Unter den Tausenden Mördern des Dritten Reiches, seinen Hunderttausenden Mitläufern und den Millionen Menschen, die vor Angst hilflos waren, gab es einige wenige, die bewusste, mutige Entscheidungen getroffen haben. Sie hatten der überwältigenden Maschinerie der Grausamkeit nur ihre eigene Güte entgegenzusetzen. Sie waren die Bewahrer der Menschlichkeit in unmenschlichen Zeiten. Sie achtzig Jahre später in einem Film als naive, fast dümmliche Figuren darzustellen, ist im höchsten Maße problematisch und ehrt das Andenken dieser großartigen Menschen nicht im Geringsten.

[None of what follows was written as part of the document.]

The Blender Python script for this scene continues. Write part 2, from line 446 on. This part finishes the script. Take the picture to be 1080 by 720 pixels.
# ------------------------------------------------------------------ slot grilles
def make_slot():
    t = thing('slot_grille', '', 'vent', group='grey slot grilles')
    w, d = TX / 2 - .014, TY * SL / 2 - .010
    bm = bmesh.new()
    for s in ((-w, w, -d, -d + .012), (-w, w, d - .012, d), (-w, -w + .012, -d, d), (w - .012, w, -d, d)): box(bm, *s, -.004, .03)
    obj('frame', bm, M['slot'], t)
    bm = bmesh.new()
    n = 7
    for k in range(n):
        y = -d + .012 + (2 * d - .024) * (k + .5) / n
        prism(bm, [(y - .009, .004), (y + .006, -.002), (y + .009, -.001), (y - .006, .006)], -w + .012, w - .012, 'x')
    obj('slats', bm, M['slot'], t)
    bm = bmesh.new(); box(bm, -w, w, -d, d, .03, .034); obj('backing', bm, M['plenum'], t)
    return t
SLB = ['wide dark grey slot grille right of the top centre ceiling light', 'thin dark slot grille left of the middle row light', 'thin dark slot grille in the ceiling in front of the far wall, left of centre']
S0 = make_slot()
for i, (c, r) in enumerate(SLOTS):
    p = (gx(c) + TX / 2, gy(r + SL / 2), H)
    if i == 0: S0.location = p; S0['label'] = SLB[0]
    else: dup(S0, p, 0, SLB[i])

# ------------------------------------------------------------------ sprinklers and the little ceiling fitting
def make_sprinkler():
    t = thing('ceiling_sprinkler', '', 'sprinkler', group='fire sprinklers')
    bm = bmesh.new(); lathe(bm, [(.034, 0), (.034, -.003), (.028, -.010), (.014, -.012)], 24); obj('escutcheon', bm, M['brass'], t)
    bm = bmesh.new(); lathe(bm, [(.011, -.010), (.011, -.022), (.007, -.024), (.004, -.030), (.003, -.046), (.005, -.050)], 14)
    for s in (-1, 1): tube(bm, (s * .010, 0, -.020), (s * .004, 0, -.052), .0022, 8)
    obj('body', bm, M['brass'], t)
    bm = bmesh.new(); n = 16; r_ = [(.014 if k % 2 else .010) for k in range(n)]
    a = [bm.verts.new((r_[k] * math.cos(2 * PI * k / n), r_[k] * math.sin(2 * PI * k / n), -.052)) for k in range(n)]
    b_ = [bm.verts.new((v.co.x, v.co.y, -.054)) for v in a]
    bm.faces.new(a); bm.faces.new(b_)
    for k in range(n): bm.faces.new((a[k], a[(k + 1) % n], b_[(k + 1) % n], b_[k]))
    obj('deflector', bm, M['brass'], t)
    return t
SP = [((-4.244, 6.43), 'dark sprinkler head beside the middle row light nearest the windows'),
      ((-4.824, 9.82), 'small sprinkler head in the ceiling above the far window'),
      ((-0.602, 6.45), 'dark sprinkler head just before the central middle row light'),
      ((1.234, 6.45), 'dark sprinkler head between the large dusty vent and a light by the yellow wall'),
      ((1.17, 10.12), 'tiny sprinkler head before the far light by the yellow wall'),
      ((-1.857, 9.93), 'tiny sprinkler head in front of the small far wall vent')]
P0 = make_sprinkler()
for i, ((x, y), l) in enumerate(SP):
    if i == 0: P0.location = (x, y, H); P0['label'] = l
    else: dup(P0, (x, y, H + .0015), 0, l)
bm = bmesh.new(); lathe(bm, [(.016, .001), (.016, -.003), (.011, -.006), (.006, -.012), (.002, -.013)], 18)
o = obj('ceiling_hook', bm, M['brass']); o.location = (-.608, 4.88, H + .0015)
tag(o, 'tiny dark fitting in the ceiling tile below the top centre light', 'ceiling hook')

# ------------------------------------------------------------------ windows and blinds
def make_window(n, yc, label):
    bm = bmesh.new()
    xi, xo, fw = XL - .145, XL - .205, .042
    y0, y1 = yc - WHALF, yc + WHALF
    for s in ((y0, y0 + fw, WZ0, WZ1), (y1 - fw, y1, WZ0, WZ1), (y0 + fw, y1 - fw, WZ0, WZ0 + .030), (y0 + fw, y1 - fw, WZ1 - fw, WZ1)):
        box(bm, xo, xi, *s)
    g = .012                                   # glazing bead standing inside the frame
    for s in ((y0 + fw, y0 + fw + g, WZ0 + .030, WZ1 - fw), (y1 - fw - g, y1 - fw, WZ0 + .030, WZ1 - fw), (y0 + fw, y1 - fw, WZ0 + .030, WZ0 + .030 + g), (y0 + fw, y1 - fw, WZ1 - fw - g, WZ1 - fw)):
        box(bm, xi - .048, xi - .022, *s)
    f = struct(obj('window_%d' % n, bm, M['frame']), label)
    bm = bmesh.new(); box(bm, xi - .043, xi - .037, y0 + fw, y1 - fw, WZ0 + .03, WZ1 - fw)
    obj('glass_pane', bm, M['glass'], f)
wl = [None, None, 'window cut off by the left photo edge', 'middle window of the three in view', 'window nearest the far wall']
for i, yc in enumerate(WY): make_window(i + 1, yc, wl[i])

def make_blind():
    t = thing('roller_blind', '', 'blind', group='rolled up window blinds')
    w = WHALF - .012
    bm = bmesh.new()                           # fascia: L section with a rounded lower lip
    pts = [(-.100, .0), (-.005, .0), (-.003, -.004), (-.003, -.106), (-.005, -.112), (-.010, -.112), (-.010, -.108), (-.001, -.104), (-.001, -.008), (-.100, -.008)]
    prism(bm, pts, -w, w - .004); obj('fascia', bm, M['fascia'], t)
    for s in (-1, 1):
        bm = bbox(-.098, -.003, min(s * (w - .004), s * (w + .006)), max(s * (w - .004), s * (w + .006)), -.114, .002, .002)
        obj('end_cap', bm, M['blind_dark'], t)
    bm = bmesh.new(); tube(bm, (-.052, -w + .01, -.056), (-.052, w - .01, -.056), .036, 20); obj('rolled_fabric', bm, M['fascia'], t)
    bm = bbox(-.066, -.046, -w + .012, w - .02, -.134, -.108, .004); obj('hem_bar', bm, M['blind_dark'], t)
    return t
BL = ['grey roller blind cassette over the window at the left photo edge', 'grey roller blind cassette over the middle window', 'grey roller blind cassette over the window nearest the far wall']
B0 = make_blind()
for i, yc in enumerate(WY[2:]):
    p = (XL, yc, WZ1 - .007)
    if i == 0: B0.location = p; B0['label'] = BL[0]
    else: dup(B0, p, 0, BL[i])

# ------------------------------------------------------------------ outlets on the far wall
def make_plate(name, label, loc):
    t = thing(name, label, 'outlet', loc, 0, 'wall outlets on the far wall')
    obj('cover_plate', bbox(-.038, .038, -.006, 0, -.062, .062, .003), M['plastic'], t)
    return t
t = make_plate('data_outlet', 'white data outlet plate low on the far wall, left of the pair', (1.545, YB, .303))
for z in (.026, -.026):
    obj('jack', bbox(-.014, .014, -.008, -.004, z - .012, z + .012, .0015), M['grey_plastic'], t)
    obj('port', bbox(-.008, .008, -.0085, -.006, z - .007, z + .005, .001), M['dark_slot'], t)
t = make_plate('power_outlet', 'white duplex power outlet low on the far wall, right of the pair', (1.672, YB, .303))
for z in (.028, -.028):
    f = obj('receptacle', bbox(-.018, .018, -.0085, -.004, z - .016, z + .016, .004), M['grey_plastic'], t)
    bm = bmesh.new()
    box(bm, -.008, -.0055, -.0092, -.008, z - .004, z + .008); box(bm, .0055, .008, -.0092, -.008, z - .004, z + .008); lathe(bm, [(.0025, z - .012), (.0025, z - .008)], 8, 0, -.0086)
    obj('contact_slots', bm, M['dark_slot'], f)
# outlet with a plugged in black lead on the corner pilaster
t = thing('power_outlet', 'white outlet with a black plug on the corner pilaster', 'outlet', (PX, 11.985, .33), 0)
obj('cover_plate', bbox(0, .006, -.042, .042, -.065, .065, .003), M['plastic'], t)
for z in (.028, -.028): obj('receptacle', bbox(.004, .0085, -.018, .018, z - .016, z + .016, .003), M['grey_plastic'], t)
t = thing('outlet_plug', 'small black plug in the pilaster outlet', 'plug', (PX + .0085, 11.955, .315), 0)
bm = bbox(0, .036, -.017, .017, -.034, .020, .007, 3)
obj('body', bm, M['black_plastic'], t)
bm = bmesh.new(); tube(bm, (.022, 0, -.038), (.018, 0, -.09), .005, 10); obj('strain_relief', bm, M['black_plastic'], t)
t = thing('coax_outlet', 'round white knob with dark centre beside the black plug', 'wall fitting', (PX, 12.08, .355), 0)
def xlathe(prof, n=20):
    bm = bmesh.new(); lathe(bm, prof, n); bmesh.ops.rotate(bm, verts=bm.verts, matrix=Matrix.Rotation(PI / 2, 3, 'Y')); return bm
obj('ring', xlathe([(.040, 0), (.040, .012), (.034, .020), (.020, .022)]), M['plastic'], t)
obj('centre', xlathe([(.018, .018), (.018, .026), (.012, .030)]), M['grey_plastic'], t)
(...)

Weitere Entscheidungen der Filmemacher führen zu ähnlichen Ergebnissen. Eine Szene, in der es wirkt, als wären die Schreie von deportierten Juden für ihre Nachbarn und Mitbürger nicht zu hören gewesen, kann sehr leicht missverstanden werden. In einer gruseligen Sequenz werden die Gesichter der im KZ Ermordeten als verzerrte Fratzen gezeigt, die kaum noch als menschlich zu erkennen und nicht zu unterscheiden sind. An der Stelle möchte man Michel Hazanavicius anschreien! Die Opfer des Nationalsozialismus hatten alle ihre eigenen Gesichter! Sie waren eben keine anonyme Masse! Hier wurden Millionen von Individuen ermordet! Und es waren ihre Mörder, die sich geweigert haben, sie als Menschen mit eigenen, unterschiedlichen Gesichtern wahrzunehmen.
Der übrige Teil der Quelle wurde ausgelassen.